The Scarlet Letter, by Nathaniel Hawthorne
The biggest complaint against The Scarlet Letter tends to be its stiff Victorian style—though the drama (OH THE DRAMA) between Hester Pryn, Roger Chillingworth, and Arthur Dimmesdale may have intrigued you enough to soldier through. Who can resist such an unfortunate love triangle? As an adult, you’re more likely to be taken by the terrifying differences and even-more-terrifying similarities between the way women’s sexuality was treated then, and the way it’s treated in contemporary society. Plus, you’ll have the satisfaction of having made it through a Victorian novel as a grownup!

Of Mice and Men, by George Steinbeck
Another story of the American Dream may that not have intrigued you as a teen, though the deep and caring relationships between the main characters may have impacted the way you viewed friendships—and George’s predicament surely moved you. As an adult you’ll have an even deeper understanding of the major themes, centered on relationships and the loss of life and dreams, likely having experienced something similar (though hopefully far less tragic) in your own adult life. And as with The Scarlet Letter, you’ll likely spend a little more time questioning the representation of women in historical literature.

To Kill a Mockingbird, by Harper Lee
Whether you grew up in a small southern town or a northern metropolitan area, you probably related to and empathized with Scout’s dislike for school. And while you might not have fully grasped the severe implications of Tom Robinson’s case, you admired the kindhearted nature and good will of Atticus Finch. You may have even enjoyed the story, despite it being a required read. So why should you reread To Kill a Mockingbird? For starters, everything about this book is relevant in 2015, a year marked by ongoing discussions of race and rape culture. And not only will revisiting this story make you fall in love with Atticus Finch all over again, it will get you ready for sequel Go Set a Watchman, which will be hitting shelves later this year.

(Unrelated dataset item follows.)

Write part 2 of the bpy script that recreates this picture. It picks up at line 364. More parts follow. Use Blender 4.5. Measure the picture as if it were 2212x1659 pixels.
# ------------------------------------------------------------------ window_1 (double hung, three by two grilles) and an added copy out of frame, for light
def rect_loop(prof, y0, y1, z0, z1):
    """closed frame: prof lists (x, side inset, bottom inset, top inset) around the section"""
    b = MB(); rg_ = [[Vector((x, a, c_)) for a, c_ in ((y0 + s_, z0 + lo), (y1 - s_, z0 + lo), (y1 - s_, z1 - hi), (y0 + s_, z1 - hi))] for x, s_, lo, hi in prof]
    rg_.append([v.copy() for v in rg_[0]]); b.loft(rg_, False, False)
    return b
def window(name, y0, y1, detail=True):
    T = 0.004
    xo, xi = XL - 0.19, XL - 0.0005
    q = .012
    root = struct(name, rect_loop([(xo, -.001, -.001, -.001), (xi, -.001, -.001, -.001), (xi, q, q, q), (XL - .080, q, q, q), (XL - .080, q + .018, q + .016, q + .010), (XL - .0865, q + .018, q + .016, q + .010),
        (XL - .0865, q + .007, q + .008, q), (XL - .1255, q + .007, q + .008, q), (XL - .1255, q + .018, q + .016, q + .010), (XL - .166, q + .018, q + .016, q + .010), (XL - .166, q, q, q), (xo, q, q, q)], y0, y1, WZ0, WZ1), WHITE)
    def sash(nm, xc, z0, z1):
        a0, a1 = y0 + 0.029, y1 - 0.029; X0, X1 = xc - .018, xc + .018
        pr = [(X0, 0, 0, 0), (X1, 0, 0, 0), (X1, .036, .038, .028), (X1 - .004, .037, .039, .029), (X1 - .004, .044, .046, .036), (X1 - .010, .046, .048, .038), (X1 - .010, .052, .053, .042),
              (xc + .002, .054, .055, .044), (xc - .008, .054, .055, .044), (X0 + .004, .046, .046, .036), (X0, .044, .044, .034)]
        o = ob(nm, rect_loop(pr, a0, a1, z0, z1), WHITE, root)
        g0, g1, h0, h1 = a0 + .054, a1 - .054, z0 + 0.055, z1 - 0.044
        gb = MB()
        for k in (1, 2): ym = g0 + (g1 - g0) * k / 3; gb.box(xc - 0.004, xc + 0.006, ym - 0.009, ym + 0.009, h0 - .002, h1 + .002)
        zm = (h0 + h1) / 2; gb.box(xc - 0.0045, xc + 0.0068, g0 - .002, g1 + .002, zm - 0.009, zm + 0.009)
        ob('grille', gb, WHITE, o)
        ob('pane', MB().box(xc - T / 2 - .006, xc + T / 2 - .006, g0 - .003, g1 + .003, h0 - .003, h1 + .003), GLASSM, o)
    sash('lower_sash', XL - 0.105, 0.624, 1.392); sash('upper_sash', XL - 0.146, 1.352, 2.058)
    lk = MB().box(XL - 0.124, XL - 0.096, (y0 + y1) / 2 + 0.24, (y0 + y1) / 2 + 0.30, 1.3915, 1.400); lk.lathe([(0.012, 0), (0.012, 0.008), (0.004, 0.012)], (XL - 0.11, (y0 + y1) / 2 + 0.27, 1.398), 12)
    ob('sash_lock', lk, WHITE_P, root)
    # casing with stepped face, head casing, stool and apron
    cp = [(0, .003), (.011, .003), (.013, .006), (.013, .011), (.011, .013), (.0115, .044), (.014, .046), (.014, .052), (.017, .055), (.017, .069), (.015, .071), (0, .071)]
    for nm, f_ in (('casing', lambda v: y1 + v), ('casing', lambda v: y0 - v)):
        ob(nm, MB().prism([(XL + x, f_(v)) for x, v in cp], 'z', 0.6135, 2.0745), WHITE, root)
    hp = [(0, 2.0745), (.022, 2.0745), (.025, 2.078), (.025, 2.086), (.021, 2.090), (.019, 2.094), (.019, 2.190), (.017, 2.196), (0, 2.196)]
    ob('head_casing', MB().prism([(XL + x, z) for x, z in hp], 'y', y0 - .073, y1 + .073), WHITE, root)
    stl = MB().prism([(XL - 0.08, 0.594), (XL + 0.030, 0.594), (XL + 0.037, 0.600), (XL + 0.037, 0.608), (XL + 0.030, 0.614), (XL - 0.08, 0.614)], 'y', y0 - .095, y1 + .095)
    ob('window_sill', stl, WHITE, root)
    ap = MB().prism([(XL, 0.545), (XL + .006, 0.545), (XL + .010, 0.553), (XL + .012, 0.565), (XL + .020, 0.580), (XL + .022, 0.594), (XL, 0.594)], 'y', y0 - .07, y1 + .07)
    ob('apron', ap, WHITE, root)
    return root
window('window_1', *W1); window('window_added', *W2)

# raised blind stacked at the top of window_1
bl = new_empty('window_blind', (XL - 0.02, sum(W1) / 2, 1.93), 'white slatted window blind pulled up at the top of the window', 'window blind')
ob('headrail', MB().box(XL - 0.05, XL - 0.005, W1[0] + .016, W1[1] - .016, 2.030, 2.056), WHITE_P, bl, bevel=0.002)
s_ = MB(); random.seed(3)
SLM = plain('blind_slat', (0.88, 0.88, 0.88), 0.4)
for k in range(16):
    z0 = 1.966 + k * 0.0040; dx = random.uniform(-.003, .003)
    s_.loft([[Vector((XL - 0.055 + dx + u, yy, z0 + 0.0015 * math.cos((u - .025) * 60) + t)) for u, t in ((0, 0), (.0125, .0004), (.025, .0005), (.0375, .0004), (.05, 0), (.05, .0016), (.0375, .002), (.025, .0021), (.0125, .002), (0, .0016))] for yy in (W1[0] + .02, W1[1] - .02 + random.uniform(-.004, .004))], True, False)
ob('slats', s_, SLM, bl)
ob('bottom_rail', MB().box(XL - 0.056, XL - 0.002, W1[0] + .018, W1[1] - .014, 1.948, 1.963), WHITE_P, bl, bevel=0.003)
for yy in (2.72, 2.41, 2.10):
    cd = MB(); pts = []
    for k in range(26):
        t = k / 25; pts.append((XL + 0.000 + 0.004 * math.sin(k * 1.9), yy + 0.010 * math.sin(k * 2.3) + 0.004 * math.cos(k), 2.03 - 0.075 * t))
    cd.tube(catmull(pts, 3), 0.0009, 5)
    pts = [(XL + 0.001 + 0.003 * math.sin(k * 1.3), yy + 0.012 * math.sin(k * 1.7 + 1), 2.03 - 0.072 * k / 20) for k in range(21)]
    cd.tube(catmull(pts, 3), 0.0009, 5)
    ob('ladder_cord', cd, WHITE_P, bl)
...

The Catcher in the Rye, by J.D. Salinger
Reading a coming-of-age story as a teen makes a lot of sense. Regardless of your own experiences, you probably identified and sympathized with Holden Caulfield. You were misunderstood, too, and making your way toward an uncertain future! His story helps you put your own life into perspective, and allowed you to satisfyingly dismiss other people as being boring, insecure, and phony. But now that you’ve reached that future age toward which you were once so apathetic, the way you view Mr. Caulfield may come as a bit of a shock. While you’ve grown up, matured, and accepted responsibility in life, he’s stayed constant in his refusal to grow up. But coming-of-age stories at any age force you to reassess your own path and reflect on where you’ve come from versus where you’re headed. And that’s why we’ll always need Holden.

What was your favorite required read from high school?